What the task asks:
Print the records below exactly, starting at the first line and stopping after the line that contains "RNG = random.Random(7)". Leave out any pictures.

┌──

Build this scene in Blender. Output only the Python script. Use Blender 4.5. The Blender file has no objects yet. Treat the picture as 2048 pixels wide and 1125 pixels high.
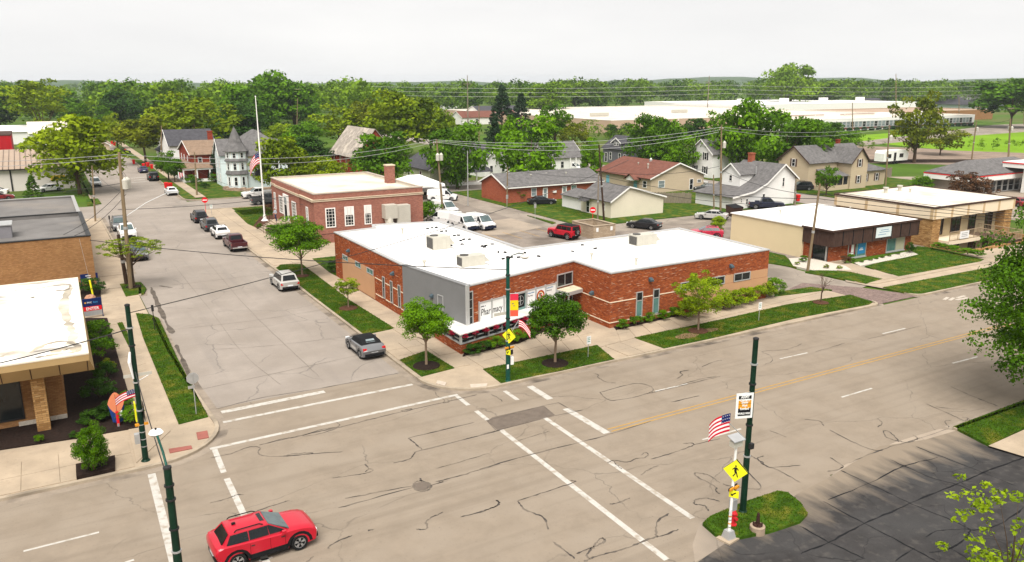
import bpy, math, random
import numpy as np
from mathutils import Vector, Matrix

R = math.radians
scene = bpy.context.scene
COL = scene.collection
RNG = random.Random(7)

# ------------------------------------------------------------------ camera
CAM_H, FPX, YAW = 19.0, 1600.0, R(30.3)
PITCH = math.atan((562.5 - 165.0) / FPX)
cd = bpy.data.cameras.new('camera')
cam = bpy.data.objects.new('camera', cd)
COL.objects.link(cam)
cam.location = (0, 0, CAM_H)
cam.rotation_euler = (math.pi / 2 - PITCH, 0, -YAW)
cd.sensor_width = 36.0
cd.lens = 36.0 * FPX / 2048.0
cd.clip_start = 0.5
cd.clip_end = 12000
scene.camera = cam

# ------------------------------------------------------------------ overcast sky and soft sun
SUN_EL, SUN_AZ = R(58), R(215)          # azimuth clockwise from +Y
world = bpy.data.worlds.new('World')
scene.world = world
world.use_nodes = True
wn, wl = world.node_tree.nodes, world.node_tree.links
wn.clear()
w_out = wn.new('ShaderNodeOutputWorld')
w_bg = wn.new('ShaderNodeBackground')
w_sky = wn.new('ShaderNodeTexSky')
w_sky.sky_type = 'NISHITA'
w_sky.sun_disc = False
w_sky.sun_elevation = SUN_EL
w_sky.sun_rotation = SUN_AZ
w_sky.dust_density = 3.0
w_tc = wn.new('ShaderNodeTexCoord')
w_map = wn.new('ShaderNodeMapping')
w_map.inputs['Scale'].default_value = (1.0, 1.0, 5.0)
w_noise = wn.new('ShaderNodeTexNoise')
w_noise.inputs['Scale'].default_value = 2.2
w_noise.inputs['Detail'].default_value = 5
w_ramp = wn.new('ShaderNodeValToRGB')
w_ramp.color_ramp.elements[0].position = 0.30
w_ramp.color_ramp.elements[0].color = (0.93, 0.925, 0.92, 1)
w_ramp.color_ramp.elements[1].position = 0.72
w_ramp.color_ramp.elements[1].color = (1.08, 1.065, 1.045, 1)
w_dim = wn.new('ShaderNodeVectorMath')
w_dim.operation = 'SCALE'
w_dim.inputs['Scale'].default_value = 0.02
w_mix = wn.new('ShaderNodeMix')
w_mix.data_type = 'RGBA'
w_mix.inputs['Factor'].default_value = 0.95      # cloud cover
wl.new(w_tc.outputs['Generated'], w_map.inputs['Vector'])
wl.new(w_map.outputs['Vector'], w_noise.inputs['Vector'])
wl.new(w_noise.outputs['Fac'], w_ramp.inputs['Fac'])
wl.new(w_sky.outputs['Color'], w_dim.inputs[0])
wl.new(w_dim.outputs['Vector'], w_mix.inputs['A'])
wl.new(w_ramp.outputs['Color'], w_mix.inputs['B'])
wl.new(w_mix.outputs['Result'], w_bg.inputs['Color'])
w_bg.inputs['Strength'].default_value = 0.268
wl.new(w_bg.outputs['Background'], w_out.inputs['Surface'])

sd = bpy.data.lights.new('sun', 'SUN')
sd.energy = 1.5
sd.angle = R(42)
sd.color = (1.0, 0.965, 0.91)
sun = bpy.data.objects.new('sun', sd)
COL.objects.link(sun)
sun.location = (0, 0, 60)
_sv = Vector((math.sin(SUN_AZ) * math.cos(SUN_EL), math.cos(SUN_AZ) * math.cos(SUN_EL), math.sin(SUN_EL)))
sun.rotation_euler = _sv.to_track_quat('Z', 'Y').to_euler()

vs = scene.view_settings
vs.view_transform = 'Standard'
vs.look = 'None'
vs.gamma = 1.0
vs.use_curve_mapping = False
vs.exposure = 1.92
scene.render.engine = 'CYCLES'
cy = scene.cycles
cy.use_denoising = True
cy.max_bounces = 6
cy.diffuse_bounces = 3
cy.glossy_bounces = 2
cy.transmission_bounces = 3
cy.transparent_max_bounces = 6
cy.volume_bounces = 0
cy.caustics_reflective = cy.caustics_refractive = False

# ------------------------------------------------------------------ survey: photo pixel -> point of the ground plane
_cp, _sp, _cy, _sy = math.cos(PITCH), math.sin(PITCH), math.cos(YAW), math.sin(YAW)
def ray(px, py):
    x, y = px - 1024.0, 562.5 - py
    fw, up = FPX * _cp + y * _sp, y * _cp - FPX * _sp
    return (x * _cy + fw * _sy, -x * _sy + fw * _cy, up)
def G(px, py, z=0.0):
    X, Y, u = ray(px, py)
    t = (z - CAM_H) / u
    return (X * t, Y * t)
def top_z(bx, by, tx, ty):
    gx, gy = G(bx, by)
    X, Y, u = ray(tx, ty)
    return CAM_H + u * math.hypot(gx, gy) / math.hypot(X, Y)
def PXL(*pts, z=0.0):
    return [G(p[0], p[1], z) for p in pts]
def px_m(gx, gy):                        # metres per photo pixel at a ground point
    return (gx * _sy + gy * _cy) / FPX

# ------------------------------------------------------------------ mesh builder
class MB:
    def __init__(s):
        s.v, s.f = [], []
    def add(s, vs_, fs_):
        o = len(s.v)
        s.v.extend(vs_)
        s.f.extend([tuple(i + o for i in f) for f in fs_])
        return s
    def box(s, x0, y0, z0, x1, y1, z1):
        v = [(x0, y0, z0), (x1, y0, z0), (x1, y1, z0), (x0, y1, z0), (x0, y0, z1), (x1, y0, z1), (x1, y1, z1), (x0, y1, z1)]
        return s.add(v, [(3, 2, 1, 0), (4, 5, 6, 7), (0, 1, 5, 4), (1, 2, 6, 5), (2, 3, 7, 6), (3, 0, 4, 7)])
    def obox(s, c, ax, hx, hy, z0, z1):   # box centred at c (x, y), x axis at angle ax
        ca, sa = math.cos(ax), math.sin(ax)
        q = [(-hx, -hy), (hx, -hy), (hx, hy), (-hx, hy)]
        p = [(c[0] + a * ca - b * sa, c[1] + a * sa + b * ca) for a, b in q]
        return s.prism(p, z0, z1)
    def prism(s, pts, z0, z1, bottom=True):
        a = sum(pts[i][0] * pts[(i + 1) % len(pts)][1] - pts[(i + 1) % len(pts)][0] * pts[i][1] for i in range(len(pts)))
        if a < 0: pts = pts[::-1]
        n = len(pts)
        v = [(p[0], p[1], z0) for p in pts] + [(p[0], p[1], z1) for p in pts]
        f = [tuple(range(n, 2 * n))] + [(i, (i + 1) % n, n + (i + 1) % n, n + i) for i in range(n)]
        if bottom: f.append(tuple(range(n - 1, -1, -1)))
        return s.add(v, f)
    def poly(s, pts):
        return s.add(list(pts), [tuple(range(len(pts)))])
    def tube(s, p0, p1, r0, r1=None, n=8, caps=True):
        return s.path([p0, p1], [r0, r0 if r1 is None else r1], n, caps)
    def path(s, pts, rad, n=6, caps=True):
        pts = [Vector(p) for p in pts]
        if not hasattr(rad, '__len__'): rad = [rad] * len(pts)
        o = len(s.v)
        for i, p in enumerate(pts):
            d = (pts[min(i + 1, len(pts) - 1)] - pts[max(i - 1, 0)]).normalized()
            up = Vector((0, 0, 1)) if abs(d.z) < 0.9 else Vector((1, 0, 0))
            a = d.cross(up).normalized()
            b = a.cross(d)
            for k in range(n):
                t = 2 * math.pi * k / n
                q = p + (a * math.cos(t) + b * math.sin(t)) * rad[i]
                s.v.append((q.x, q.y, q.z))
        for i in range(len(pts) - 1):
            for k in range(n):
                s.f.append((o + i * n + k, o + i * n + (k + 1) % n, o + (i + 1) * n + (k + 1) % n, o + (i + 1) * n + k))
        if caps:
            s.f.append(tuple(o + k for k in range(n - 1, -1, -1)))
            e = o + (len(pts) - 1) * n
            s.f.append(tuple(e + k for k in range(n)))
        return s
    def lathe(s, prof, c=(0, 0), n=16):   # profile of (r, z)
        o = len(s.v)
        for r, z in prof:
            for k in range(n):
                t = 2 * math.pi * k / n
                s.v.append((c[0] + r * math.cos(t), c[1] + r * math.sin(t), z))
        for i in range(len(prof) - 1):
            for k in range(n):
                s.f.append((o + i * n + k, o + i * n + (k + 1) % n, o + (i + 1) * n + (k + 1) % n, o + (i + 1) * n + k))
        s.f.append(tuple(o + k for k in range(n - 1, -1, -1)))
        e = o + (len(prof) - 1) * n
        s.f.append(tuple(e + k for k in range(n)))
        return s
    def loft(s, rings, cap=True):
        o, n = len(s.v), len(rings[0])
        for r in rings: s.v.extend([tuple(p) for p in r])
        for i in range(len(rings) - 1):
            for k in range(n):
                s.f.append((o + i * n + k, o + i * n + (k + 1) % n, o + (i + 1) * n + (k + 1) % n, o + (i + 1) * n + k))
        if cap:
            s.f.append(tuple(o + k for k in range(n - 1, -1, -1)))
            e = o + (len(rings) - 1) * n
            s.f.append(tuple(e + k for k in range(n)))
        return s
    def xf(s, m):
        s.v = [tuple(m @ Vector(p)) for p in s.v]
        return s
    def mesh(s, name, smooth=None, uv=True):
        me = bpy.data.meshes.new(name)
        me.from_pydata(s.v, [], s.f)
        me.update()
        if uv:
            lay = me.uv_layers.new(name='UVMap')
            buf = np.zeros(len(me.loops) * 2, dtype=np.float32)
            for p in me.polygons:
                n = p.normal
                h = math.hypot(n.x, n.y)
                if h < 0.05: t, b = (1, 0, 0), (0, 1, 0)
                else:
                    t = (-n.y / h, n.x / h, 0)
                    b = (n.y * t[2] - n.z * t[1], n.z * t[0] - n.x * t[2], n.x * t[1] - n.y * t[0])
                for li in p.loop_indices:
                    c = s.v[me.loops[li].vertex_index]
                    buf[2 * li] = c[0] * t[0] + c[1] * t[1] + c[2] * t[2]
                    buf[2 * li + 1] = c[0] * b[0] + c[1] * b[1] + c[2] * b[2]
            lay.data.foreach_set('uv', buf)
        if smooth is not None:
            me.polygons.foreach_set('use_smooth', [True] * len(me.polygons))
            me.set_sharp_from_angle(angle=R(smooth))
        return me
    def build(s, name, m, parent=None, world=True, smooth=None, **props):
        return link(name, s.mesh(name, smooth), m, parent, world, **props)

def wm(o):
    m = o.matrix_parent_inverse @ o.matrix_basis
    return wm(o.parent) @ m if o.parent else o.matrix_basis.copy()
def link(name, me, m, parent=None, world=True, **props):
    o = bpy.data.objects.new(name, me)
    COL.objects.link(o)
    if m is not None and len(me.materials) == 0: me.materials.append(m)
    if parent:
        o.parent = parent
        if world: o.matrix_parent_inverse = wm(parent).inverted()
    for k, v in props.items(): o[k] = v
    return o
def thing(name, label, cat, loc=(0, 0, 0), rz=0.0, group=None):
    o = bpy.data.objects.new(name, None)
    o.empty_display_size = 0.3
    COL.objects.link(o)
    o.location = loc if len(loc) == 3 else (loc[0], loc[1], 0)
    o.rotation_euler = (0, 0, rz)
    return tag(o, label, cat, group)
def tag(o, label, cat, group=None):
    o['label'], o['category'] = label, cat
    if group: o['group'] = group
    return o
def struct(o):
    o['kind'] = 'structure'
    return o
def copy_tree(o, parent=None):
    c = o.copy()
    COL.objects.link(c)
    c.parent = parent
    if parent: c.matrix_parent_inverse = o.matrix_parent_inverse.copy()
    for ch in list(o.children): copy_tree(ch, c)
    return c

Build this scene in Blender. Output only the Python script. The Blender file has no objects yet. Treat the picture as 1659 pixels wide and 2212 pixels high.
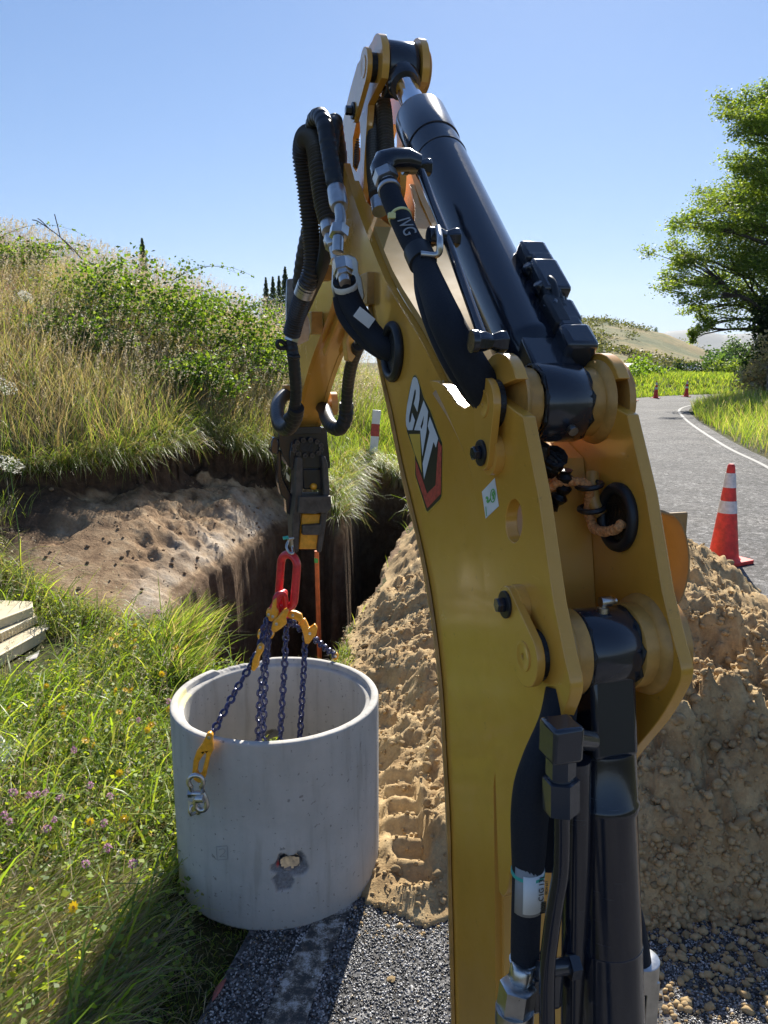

└──

Finished task:
Build this scene in Blender. Output only the Python script. Use Blender 4.5. The Blender file has no objects yet. Treat the picture as 2048 pixels wide and 1125 pixels high.
import bpy, math, random
import numpy as np
from mathutils import Vector, Matrix

R = math.radians
scene = bpy.context.scene
COL = scene.collection
RNG = random.Random(7)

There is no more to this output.